The Lavender Hill Mob is never riotously hilarious, but the smile Guinness and Co. put on your face is a lasting one. Holland and Pendlebury recruit the rest of their mob by going to saloons and racetracks, sitting a few seats apart, and screaming to each other about how the lock on the safe in Pendlebury’s office is broken and how much money is unprotected in the safe and what was the address again? Later, they accidentally sell the solid gold Eiffels to a group of schoolgirls atop the actual Eiffel Tower, and the following sequence of Holland and Pendlebury careening down the entire spiral staircase in an effort to beat the elevator is the most gleeful in the film. “This isn’t funny,” Holland yells and they grip the sidewall and hurtle around and around. Halfway down the pair can’t stop laughing, and when they finally hit the bottom stair they can’t stop spinning around.

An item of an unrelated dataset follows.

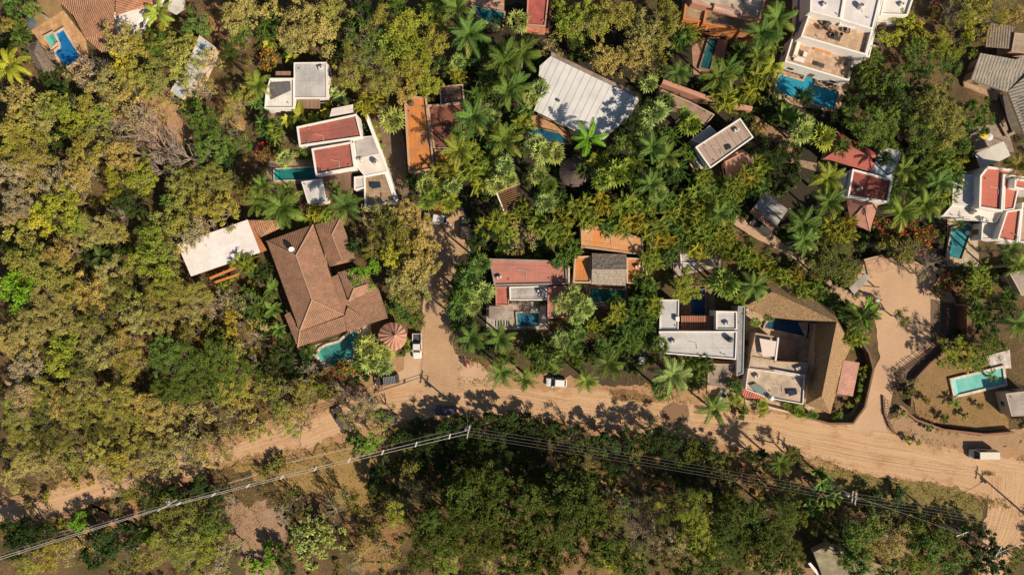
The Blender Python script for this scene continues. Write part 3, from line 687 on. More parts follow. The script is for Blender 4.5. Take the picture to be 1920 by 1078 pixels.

Charles Crichton directed Mob, and though his career is slightly inconsistent he also directed A Fish Called Wanda before his death. That’s probably the film in his oeuvre that most resembles Mob: the script is funny, sure, but never downright hysterical — it’s the actors who make it so memorable. Stanley Holloway deserves mention as Mr. Pendlebury, and he and Guinness play perfectly off each other. Immediately following their heist, the inflated pair get drunk in the apartment building and decide to forthwith call each other “Al” and “Dutch”. They’re “real” gangsters now.

And never for a moment does it occur that this is Colonel Nicholson. This is Prince Feisal. This is Obi-Wan Kenobi rolling around in the dirt so it looks like he’s put up a struggle against the phantom bank robbers. Actors like Guinness are rare these days, if they’re around at all, and so a retrospective on a career as varied and dynamic as this is not to be missed. It’s fitting to start with The Lavender Hill Mob, too. There’s a lot to like, from Crichton’s direction to T.E.B. Clarke’s Oscar-winning script to the general air of Ealing Comedy. The great Douglas Slocombe (famous cinematographer of such greats as Raiders of the Lost Ark) shows some of his early chops here as well. But it’s Guinness, rightfully, who’s front and center in one of his more overlooked roles. This is Alec Guinness at his best — and not just his comic best.